Rounding up 67 Brooklyn College undergrads that summer, Gideonse alongside the Board of Higher Education, stationed students across farms in Upstate New York: one in Dutchess County, another in Germantown, and a third near Red Hook. Noticeably to LaBatto, much of the student voices of those who participated in ‘42 and the years to follow were not preserved within BC’s archives – leaving only administrator notes, reports, internal memos, and some newspaper clippings to draw a limited picture of what the project was like on the ground. One of the archives that did shed light on the initiative’s problems was an exposé published by the Vanguard in April 1944, where interviewees revealed how the project’s head, Professor Benedict, and other faculty members pushed students to work continuously despite their exhaustion.
“[…] A lot of times, that whole picture of an event might be lost. Each archive, not just our archive, has gaps of silence and biases. And a lot of times in archives it’s about power dynamics,” LaBatto said. Though, with the aid of oral histories compiled in 2000 by BC Professor Adina Back, who interviewed alumni that formed part of the Farm Labor Project, a fuller view of the story began to unravel. With LaBatto’s hopes to incorporate student voices in her retelling of the project’s history, the alumni and their recounting of persistent struggles on the farms, discrimination against Bahamian migrant workers, and other hardships were interestingly coupled with sweet memories of young, summer hangouts.
“It’s kind of like life in a way – if you look at your life as a whole, there’s always stuff that can be negative but then there’s always going to be positive aspects of the same experience,” said LaBatto.
After its first summer run, and the publishing of Vanguard’s piece, Professor Benedict thought the college should place students on farms without the consultation of the federal government. Gideonse agreed, and by 1943, 150 undergrads and eight faculty members made their way to Morrisville, where they picked the fields of Grove M. Hinman. While working with Hinman, all participants had to pay for their room and board, book fees, food, and other costs, with many hoping to use their earnings from the field to pay off their debts. However, weather, poor crop quality, low wages from Hinman, and the Bulldogs’ limited skills prevented those goals from materializing.
Besides working hours in the beaming sun, and spending nights studying, the Farm Labor Project students saw the discriminatory difference in treatment between themselves and Hinman’s farmworkers who migrated from the Bahamas. Within the oral histories, alumni recalled the Bahamian migrant workers living in what looked like “abandoned chicken coops.”
“And the other thing that got me was that there were entire families – people don’t realize the entire time there were children that were working alongside their parents for hours and hours at a time in the field,” LaBatto said, who noticed that the archives did not acknowledge the students’ concerns for the Bahamian migrant workers.
After students complained extensively to faculty about the poor working conditions across the fields and picking only Hinman’s farms that were nearly empty, unrest soon rose when their demands and concerns fell on deaf ears. In one incident, an alum named Margorie Brockman recalled with Professor Back in 2000 how the beans she and other students harvested day in, day out were being dumped in local rivers – not going off to soldiers on the frontlines.

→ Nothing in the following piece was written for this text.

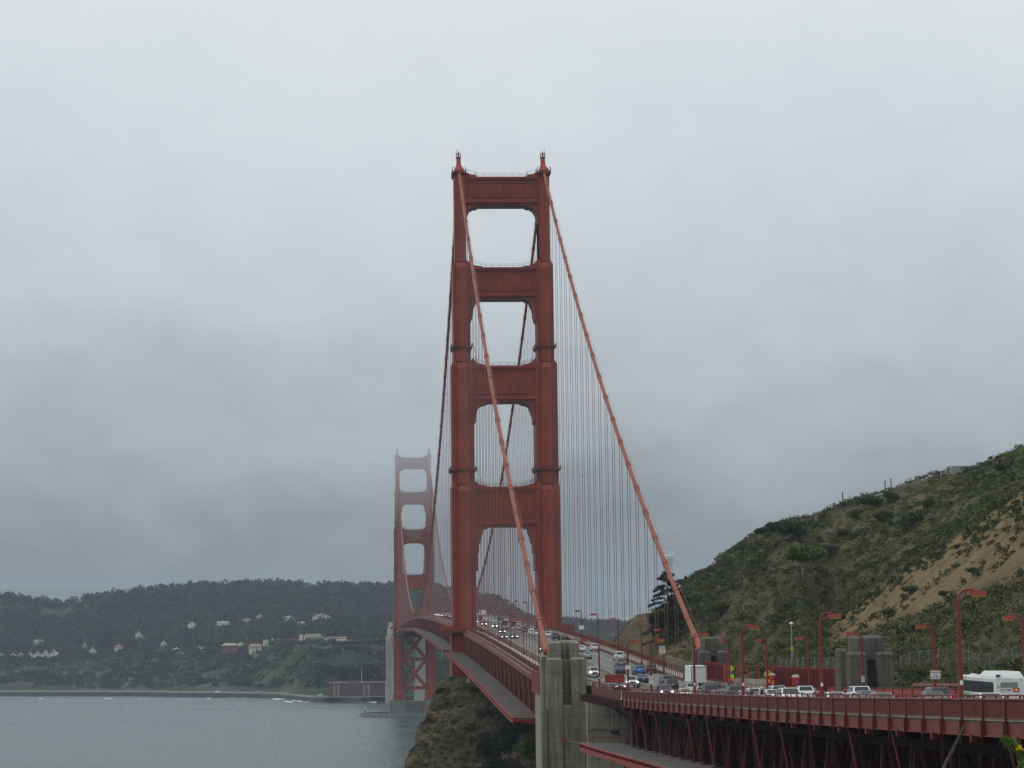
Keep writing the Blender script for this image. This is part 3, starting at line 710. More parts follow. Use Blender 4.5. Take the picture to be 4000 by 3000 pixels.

“There was not a sense of academic freedom, students were essentially seen as not adults. They were still children in the eyes of faculty members, ‘I am the boss here, you can complain all you want but this is it,’” said LaBatto. Nonetheless, the students pushed back against faculty members, carrying out walk-offs, pushing for the development of a student council, and even a strike in August 1943. Though their efforts did not lead to any significant improvements in their time at Morrisville or the treatment of the Bahamian migrant farmers, the BC students persisted in their activist spirits.
“I think they went in with the best intentions that what they were doing was for the war effort. And I think they did grow, they did mature, and many students continued to be activists after the war,” LaBatto said.
Despite the tolls the Farm Labor Project took on some students, one of the most rewarding experiences many fondly remembered was the social scene. From having a newsletter called the Beanstalker, to brawling in the yard, students enjoyed time away from the confines of home and campus. In their own way, BC students of the 1940s enjoyed their budding independence and the freedoms that came with the field after working hours. Nonetheless, the summer of 1944 led to the project’s end, as recruitment numbers dwindled and other financial constraints surfaced.
Although the project did not persist post-war as President Gideonse wanted, the history will remain alive as LaBatto continues her findings and compilations of archives and oral histories.
“[…] My story is not the end all – I don’t want people to say, ‘Oh, this is it,” said LaBatto, who is working on an exhibit for display in the BC Library about World War 2. “I want my blog posts to be a launching part for people to be interested, for people to come to the Archives and explore the primary sources themselves, and make their own conclusions – that’s what using primary sources is all about.”